New union rises in the fast food sector

Which new union has joined the fast food sector?    

Employees in the retail and fast food sector, an industry which includes hundreds of franchise chains, now have the option to join a new union to represent their interests.

The Retail and Fast Food Workers Union (RAFFWU), which launched on 21 November 2016, has been described by its secretary Josh Cullinan as "a dynamic new national union to represent the interests of retail and fast food workers in Australia”.

The establishment of the RAFFWU will generate increased competition among union activity in the space, which has until now been dominated by the Shop, Distributive and Allied Employees’ Association (SDA), the union which has represented retail, fast food and warehouse workers for the last century.

In recent years, the SDA has been losing favour, partly due to its views on social, political and moral issues, and partly due to recent cases which indicate that certain SDA-negotiated agreements may have rendered employees underpaid.

The most significant and well-known of such cases resulted in an enterprise agreement previously struck by the SDA and Coles being thrown out in May 2016, after the Fair Work Commission found that workers were being underpaid under the agreement and would have been better off under the industry award.

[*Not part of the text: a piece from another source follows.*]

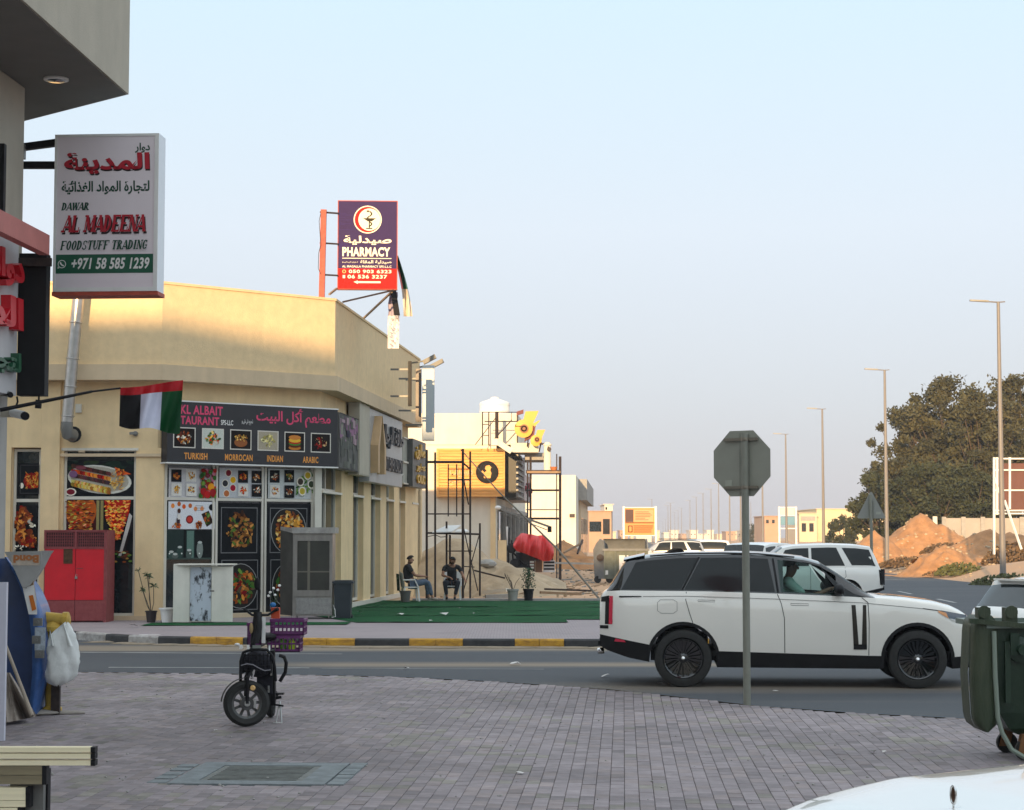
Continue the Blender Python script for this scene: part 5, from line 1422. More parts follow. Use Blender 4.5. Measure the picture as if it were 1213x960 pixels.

The RAFFWU's Josh Cullinan was instrumental in uncovering the Coles payment incongruity, and the RAFFWU was formed as a response to this and other recent national wage scandals.

The new union's advertised objectives comprise "fighting for and protecting the pay and rights of workers in the retail and fast food sectors", and the union has embarked upon a mission to "bring back the penalty rates at Coles, Woolworths, McDonald's and every other major employer  in the Australian retail and fast food sectors".

The RAFFWU is in direct competition with the SDA for members, and has announced its intention to pursue workers of certain franchises for membership recruitment, specifically naming franchised food brands McDonald’s, Hungry Jacks, Red Rooster, KFC and Domino’s as its targets.

The union’s future actions will be of particular interest to the many franchise chains that have negotiated enterprise agreements with the SDA which traded some penalty rates for other benefits. The RAFFWU intends to attempt to overturn such enterprise agreements and restore what it considers "full penalty rates" to employees.  

The RAFFWU's agitations will likely improve transparency regarding wage rates and entitlements in the industry, and, if the union is successful in achieving its stated objectives, it will assist in securing fairer pay and better working conditions for retail and fast food employees.  This may in turn assist franchisors and other employers in the sector to attract and retain quality employees.